A series of pinhole photos by Helma Michiels is presented in the stylish billiard room of gallery Peninsula. A series for which the artist did not use a camera, but exposed the photographic paper through a tiny little hole - a socalled pinhole -, wich explains the name, in small box. The pinhole serves as a lens and the image is projected directly on the light-sensitive paper.
It is an old fashioned procedure that implies one important condition: the subject of the picture must be able to hold still for a long time, because it takes a while before the paper is sufficiently exposed to the light. Michiels posed for the pictures herself and this obviously was no problem because the original reason for starting with this technique was the fact that the temperature in her Spanish painter's studio had become too high to even move...  The images that were reflected on the paper in this way are of a magnificent timeless and modest beauty that is rarely seen in contemporary photography. The pictures reveal that they don't originate from just a fraction of a second. The light obtains a diffuse quality and it is almost as if you see, or rather féél the passing of time.

Exuberant

As vulnerable as the photographs look, the paintings exposed in the other room have the same intensity but in expressiveness and exuberance.
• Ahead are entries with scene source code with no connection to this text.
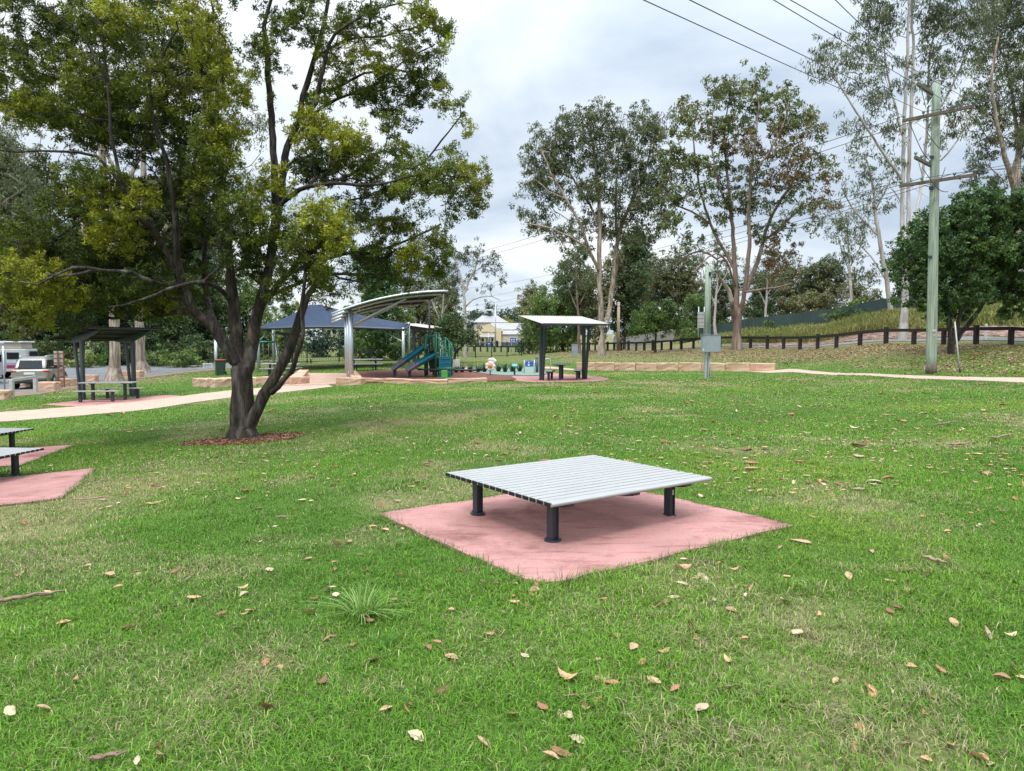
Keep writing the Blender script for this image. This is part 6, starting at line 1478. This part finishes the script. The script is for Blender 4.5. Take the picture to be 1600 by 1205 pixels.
for k, (px, d, top, base, hw, pal, lab, ln) in enumerate((
 (452, 92, 470, 566, 30, MG, 'light green tree behind the leaning stem of the big lawn tree', 0), (500, 84, 498, 568, 30, [(.02, .05, .03), (.028, .062, .034), (.016, .04, .024)], 'dark blue green round tree beneath the edge of the shade sail', 0),
 (540, 86, 515, 566, 22, [(.02, .05, .03), (.028, .062, .034), (.016, .04, .024)], 'second dark blue green tree right of the round one under the sail', 0), (560, 74, 440, 576, 36, MG, 'leafy tree with a leaning trunk behind the canopy posts', 20),
 (594, 66, 395, 578, 40, [(.04, .085, .02), (.055, .105, .024), (.028, .06, .018)], 'tall green tree right behind the curved canopy roof', 0), (625, 74, 470, 572, 30, MG, 'mid green tree behind the right posts of the shade sail', -5),
 (655, 96, 430, 562, 32, OL, 'grey green feathery tree behind the slim black lamp post', 0), (690, 104, 440, 560, 28, OL, 'olive tree left of the slim pale gum', 5),
 (836, 124, 440, 545, 26, OL, 'olive tree leaning over the end of the hall wing', -10), (838, 96, 458, 555, 20, OL, 'olive gum sapling right of the hall wing', 0), (850, 88, 440, 555, 22, MG, 'bright green young tree behind the pale roof of the shelter', 0), (826, 92, 515, 556, 12, DK, 'small dark tree at the end of the hall wing', 0),
 (880, 92, 420, 553, 40, MG, 'dense mid green tree behind the left post of the pale roofed shelter', 0), (912, 80, 380, 553, 42, BG_, 'dark tree behind the left stem of the forked gum', -6), (975, 90, 370, 550, 46, BG_, 'dark tree behind the right stem of the forked gum', 6),
 (1010, 112, 400, 545, 44, GP, 'grey green tree above the small round tree', 0), (1060, 108, 385, 545, 44, GP, 'grey green tree left of the meter pole', 0), (1085, 96, 460, 545, 24, MG, 'leafy bush tree beside the grey road sign', 0),
 (1120, 102, 420, 535, 44, BG_, 'dark tree right behind the meter pole', 0), (1190, 98, 430, 520, 46, BG_, 'dark tree right of the reddish gum trunk', 0), (1240, 104, 415, 510, 44, OL, 'olive green tree above the middle of the shade cloth fence', 0), (1290, 100, 400, 500, 40, GP, 'olive tree behind the shade cloth fence below the open sky', 0),
 (1265, 96, 455, 508, 44, OL, 'pale olive low tree behind the shade cloth fence', 0), (1345, 92, 440, 495, 36, OL, 'low olive tree left of the slender white trunk', 0), (1440, 80, 350, 495, 50, DK, 'dark tree behind the base of the tall pale gum', 0), (1540, 84, 300, 490, 60, MG, 'mid green tree behind the dark rounded tree', 0), (1630, 80, 250, 480, 50, GP, 'grey green tree cut by the right edge', 0))):
    bush('bushy_tree', lab, d, px, top, base, hw, pal, 70 + k, dens=.6, group='trees behind the park', leaf=.38, tuft=.9, n_leaf=84, lean=ln, trunk_r=3.2, bark=M['gum'] if k % 2 else M['bark'])
# pale trunked gums between
for k, (px, d, base, top, ln, lab) in enumerate(((1330, 88, 498, 330, -8, 'pale gum with a bent white trunk behind the shade cloth fence'), (1118, 88, 545, 380, 4, 'thin pale trunk between the meter pole and the reddish gum'), (1197, 90, 530, 400, 3, 'thin pale trunk right of the reddish gum'), (905, 74, 552, 400, -6, 'slim pinkish gum trunk left of the forked gum'), (690, 92, 562, 420, 5, 'pale bare stemmed gum behind the low wide tree'))):
    tree('gum_tree', lab, d, [[(px, base, 3.6), (px - 1, base - (base - top) * .3, 3), (px + ln * .5, base - (base - top) * .6, 2.2), (px + ln, top + 10, 1.2)], [(px, base - (base - top) * .4, 1.8), (px - 14, base - (base - top) * .62, 1.4), (px - 22, top + 30, .8)], [(px, base - (base - top) * .5, 1.6), (px + 16, base - (base - top) * .7, 1.2), (px + 26, top + 26, .8)]],
     [(px + ln, top + 8, 20, 14), (px - 22, top + 28, 18, 14), (px + 26, top + 26, 18, 14), (px, top + 40, 22, 14, 0, None, .7)], GP, M['gumpale'] if k != 3 else M['gumred'], dens=.4, mind=.5, n_leaf=80, tuft=.8, leaf=.32, aspect=.26, droop=1.2, seg=.7, tip=.018, seed=120 + k, up=.4)
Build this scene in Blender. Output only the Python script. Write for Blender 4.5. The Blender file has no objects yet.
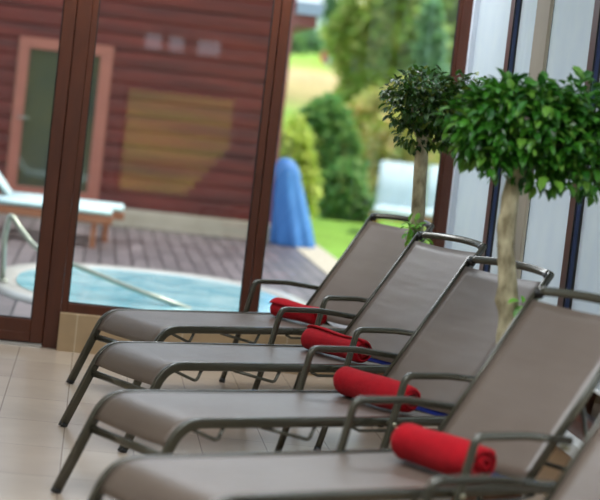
import bpy, bmesh, math, random
from mathutils import Vector, Matrix, Euler
random.seed(7)
C = bpy.context.scene.collection
S = bpy.context.scene
PI = math.pi

# ---------------------------------------------------------------- camera
FPX = 1908.99; PITCH = 0.07347859; ROLL = 0.11346743; YAW = 0.11203696; CAMH = 1.66336825
fw = Vector((math.sin(YAW)*math.cos(PITCH), math.cos(YAW)*math.cos(PITCH), -math.sin(PITCH)))
rt0 = Vector((math.cos(YAW), -math.sin(YAW), 0)); up0 = rt0.cross(fw)
rt = rt0*math.cos(ROLL) + up0*math.sin(ROLL); up = -rt0*math.sin(ROLL) + up0*math.cos(ROLL)
cam = bpy.data.cameras.new('camera'); co = bpy.data.objects.new('camera', cam); C.objects.link(co)
co.matrix_world = Matrix(((rt.x, up.x, -fw.x, 0), (rt.y, up.y, -fw.y, 0), (rt.z, up.z, -fw.z, CAMH), (0, 0, 0, 1)))
cam.sensor_width = 36; cam.sensor_fit = 'HORIZONTAL'; cam.lens = FPX*36/600
cam.clip_start = 0.1; cam.clip_end = 600
cam.dof.use_dof = True; cam.dof.focus_distance = 9.7; cam.dof.aperture_fstop = 1.9
S.camera = co

# ---------------------------------------------------------------- sky, sun, exposure
w = bpy.data.worlds.new('sky'); S.world = w; w.use_nodes = True
nt = w.node_tree; bg = nt.nodes['Background']
sky = nt.nodes.new('ShaderNodeTexSky'); sky.sky_type = 'HOSEK_WILKIE'; sky.turbidity = 6.0; sky.ground_albedo = 0.35
SUN_AZ = math.radians(5); SUN_EL = math.radians(48)         # azimuth measured from +X towards +Y
sd = Vector((math.cos(SUN_AZ)*math.cos(SUN_EL), math.sin(SUN_AZ)*math.cos(SUN_EL), math.sin(SUN_EL)))
sky.sun_direction = sd
mixw = nt.nodes.new('ShaderNodeMixRGB'); mixw.inputs[0].default_value = 0.55
mixw.inputs[2].default_value = (0.76, 0.87, 1.0, 1)
nt.links.new(sky.outputs[0], mixw.inputs[1]); nt.links.new(mixw.outputs[0], bg.inputs[0])
bg.inputs[1].default_value = 1.5
sl = bpy.data.lights.new('sun', 'SUN'); sl.energy = 2.7; sl.angle = math.radians(6); sl.color = (1.0, 0.95, 0.86)
so = bpy.data.objects.new('sun', sl); C.objects.link(so)
so.rotation_euler = sd.to_track_quat('Z', 'Y').to_euler(); so.location = (20, 20, 30)
# added fill lights, out of view under the ceiling, to brighten the room
for lx, ly, sx, sy, pw in ((0.7, 5.8, 2.4, 0.35, 170), (0.7, 11.6, 2.4, 0.5, 130), (-2.0, 5.8, 1.6, 0.35, 60), (0.7, 0.0, 2.4, 0.6, 90)):
    al = bpy.data.lights.new('fill_light', 'AREA'); al.shape = 'RECTANGLE'; al.size = sx; al.size_y = sy; al.energy = pw*0.3; al.color = (0.90, 0.95, 1.0)
    ao = bpy.data.objects.new('fill_light', al); C.objects.link(ao); ao.location = (lx, ly, 3.085)
S.view_settings.view_transform = 'Standard'; S.view_settings.look = 'None'
S.view_settings.gamma = 1; S.view_settings.exposure = 0.84; S.view_settings.use_curve_mapping = False

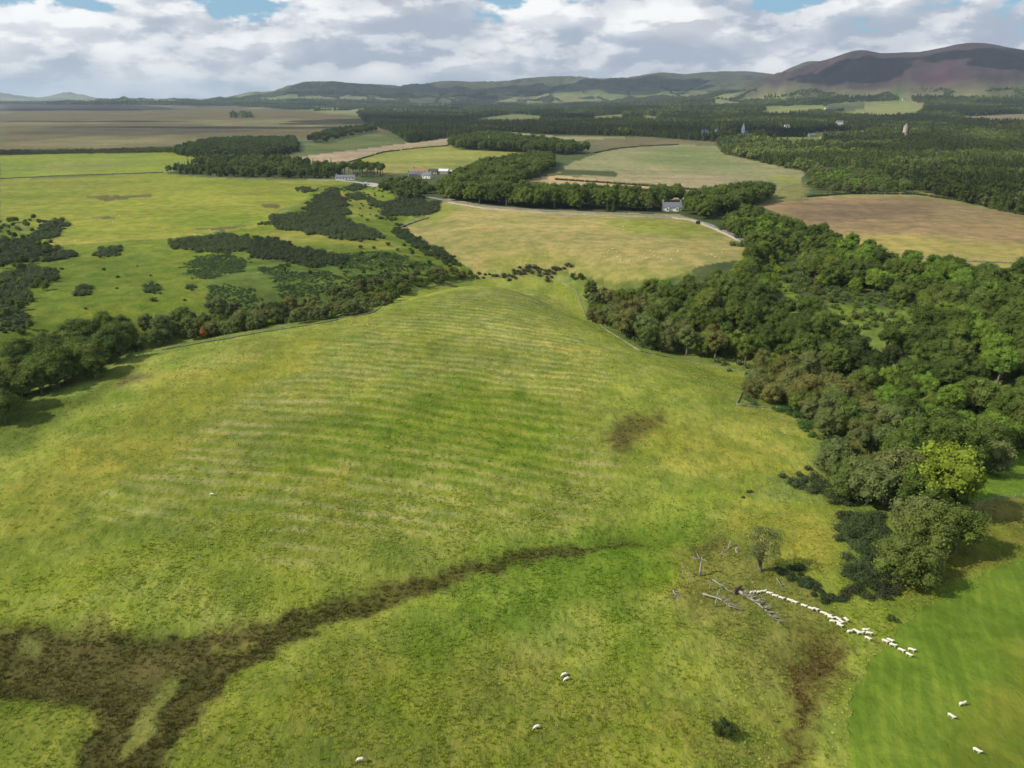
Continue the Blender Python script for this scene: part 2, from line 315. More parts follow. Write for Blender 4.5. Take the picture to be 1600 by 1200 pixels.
lc([(30, 995), (70, 998), (65, 1020), (30, 1022)], (.15, .17, .06), (.12, .14, .04), 1., 0, 3)
lc([(320, 1015), (400, 1003), (390, 1012), (340, 1028)], (.15, .17, .05), (.12, .14, .04), 1., 0, 3)
lc([(155, 600), (220, 585), (250, 590), (190, 608)], (.10, .088, .035), (.12, .11, .04), .8, 0, 6)
lc([(-40, 700), (0, 655), (90, 625), (200, 575), (240, 560), (220, 585), (120, 640), (40, 700)], (.085, .125, .028), (.11, .14, .035), .9, 0, 10)
lc([(1215, 1010), (1260, 985), (1325, 985), (1310, 1045), (1250, 1075), (1240, 1130), (1238, 1250), (1200, 1250), (1215, 1130), (1205, 1060)], (.072, .062, .020), (.11, .085, .03), 1.1, 0, 8)
lc([(1075, 860), (1110, 843), (1150, 846), (1140, 862), (1090, 870)], (.10, .105, .03), (.13, .11, .035), 1.1, 0, 4)
# bottom right: brighter mown grass
lc([(1700, 850), (1600, 872), (1540, 893), (1480, 925), (1420, 965), (1385, 1005), (1345, 1050), (1328, 1100), (1318, 1260), (1700, 1260)], (.100, .172, .030), (.130, .19, .036), .45, 0., 2, 1.)
lc([(1700, 1000), (1600, 1040), (1560, 1080), (1525, 1150), (1515, 1260), (1700, 1260)], (.14, .17, .035), (.115, .18, .03), .5, 0, 12)
lc([(1500, 840), (1520, 800), (1560, 770), (1700, 760), (1700, 850), (1600, 868), (1520, 890), (1440, 925), (1400, 930), (1450, 885)], (.15, .175, .035), (.165, .135, .055), 1.1, 0, 3)
lc([(1500, 750), (1540, 735), (1620, 700), (1700, 700), (1700, 765), (1600, 770), (1520, 790)], (.10, .18, .03), (.13, .2, .04), .6, 0, 3)
# wood floor and clearings
for q in ([(1290, 470), (1340, 478), (1370, 500), (1350, 512), (1300, 495)], [(1360, 500), (1400, 505), (1440, 515), (1400, 520)], [(1200, 420), (1230, 440), (1290, 500), (1260, 480), (1210, 450)], [(1570, 625), (1600, 630), (1600, 650), (1572, 645)]):
    lc(q, (.095, .165, .03), (.14, .19, .04), .6, 0, 4)
LCB = [(p[0][:, 0].min(), p[0][:, 0].max(), p[0][:, 1].min(), p[0][:, 1].max()) for p in LC]
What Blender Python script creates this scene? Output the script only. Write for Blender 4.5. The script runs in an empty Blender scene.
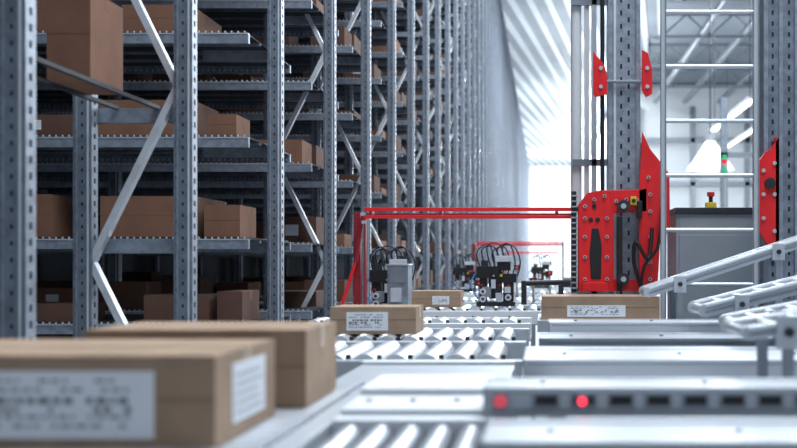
import bpy, math, random, bmesh
from mathutils import Vector
random.seed(4)
H=1.45   # eye height above floor; z values below are relative to eye height
sc=bpy.context.scene
try:
    sc.view_settings.view_transform='Standard'
    sc.view_settings.look='None'
except Exception: pass

# ---------------------------------------------------------------- materials
def mat(name,col,rough=.5,metal=0,noise=0,scale=20,emit=0,bump=0,stretch=None,col2=None):
    m=bpy.data.materials.new(name); m.use_nodes=True
    n=m.node_tree.nodes; l=m.node_tree.links; b=n['Principled BSDF']
    b.inputs['Base Color'].default_value=(*col,1); b.inputs['Roughness'].default_value=rough
    b.inputs['Metallic'].default_value=metal
    if noise or bump:
        tc=n.new('ShaderNodeTexCoord'); mp=n.new('ShaderNodeMapping'); nz=n.new('ShaderNodeTexNoise')
        l.new(tc.outputs['Object'],mp.inputs[0]); l.new(mp.outputs[0],nz.inputs['Vector'])
        if stretch: mp.inputs['Scale'].default_value=stretch
        nz.inputs['Scale'].default_value=scale; nz.inputs['Detail'].default_value=4
        if noise:
            r=n.new('ShaderNodeValToRGB'); l.new(nz.outputs['Fac'],r.inputs[0])
            c2=col2 or tuple(c*(1-noise) for c in col)
            r.color_ramp.elements[0].position=.35; r.color_ramp.elements[1].position=.65
            r.color_ramp.elements[0].color=(*c2,1); r.color_ramp.elements[1].color=(*col,1)
            l.new(r.outputs[0],b.inputs['Base Color'])
        if bump:
            bp=n.new('ShaderNodeBump'); bp.inputs['Strength'].default_value=bump; bp.inputs['Distance'].default_value=.01
            l.new(nz.outputs['Fac'],bp.inputs['Height']); l.new(bp.outputs[0],b.inputs['Normal'])
    if emit:
        b.inputs['Emission Color'].default_value=(*col,1); b.inputs['Emission Strength'].default_value=emit
    return m
M={}
M['galv']=mat('galvanised_steel',(.34,.385,.46),.4,.5,.3,25)
M['galvd']=mat('rack_post_steel',(.235,.275,.345),.42,.45,.35,18)
M['brace']=mat('brace_steel',(.70,.73,.79),.38,.35,.15,15)
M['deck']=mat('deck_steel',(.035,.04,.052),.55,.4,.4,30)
M['hole']=mat('hole_dark',(.012,.013,.016),.8)
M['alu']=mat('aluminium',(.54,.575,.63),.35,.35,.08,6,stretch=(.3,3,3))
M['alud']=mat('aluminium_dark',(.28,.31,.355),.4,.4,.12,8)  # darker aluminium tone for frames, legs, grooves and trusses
M['white']=mat('white_cover',(.74,.77,.81),.4,0,.04,5)
M['roller']=mat('roller_steel',(.58,.61,.66),.36,.7,.08,10)
M['red']=mat('red_paint',(.78,.014,.018),.4,0,.15,8)
M['redd']=mat('red_bright_bar',(.80,.02,.026),.35,0,.1,8)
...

Both have the female nude as their subject matter, but approached from a totally different angle, so it seems; almost like two extremes of a spectrum. In her photographs Michiels seeks for a new composition every time, in her paintings the female figure always stands firmly in the middle of the canvas. Without exception they are painted with fast, expressive brushstrokes. The power of the gesture is inevitably clung to the bodies of the women. Michiels lets every single one of them speak for itself, without too much detail.

Published in Eindhovens Dagblad, February 2005.